John’s elder son, Robert, continued with the auctioneering and valuing at Ashbourne on his father’s death, but the younger, William (1825-1897), moved to Derby as second editor and proprietor of the paper.

He married Josephine, sister of a Dr James Atkinson, of Rotherham, whose son Charles later married the good alderman’s daughter, Mary, and his daughter, Frances Anne, married Hobson’s third son, Henry (1861-1921) third editor-proprietor of the Advertiser.

In fact, Alderman Hobson’s sons were a talented lot.

The eldest, Ernest Hobson (1856-1933), was Professor of Mathematics at Cambridge and Fellow of Christ’s College, being elected FRS, and the eldest of his four sons was the very eminent journalist Sir Oscar Hobson (1886-1961), editor-in-chief of the Financial News. He, too, married a descendant of Dr Atkinson.

The second son, John (1858-1940), was a Hampstead-based writer and economist, by whose American wife he had Harold, CBE, sometime chairman of the Central Electricity Generating Board.

To cement the journalistic links, Harold’s daughter married Edward, son of the famous CP Scott, editor of the Manchester Guardian.

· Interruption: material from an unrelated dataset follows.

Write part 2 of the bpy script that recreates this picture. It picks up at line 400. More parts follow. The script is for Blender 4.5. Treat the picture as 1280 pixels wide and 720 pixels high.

The third son, Henry, remained as editor of the Advertiser until his death in 1921, when he was succeeded as fourth editor-proprietor by his son, Charles Mortimer Hobson (1892-1964), who retired in 1953, handing over to the late E. G. Barry Atkinson, his cousin through the marriage of Charles Atkinson and Mary Josephine Hobson.

The paper closed on his retirement in 1969 – its fifth and final editor-proprietor.

  • The Derbyshire Advertiser opened its first Derby offices in the Market Place around 1855, but in 1862, the ancient Cross Keys Inn was advertised to let, and William Hobson acquired the lease and closed the pub, refurbishing the building as the newspaper’s head office.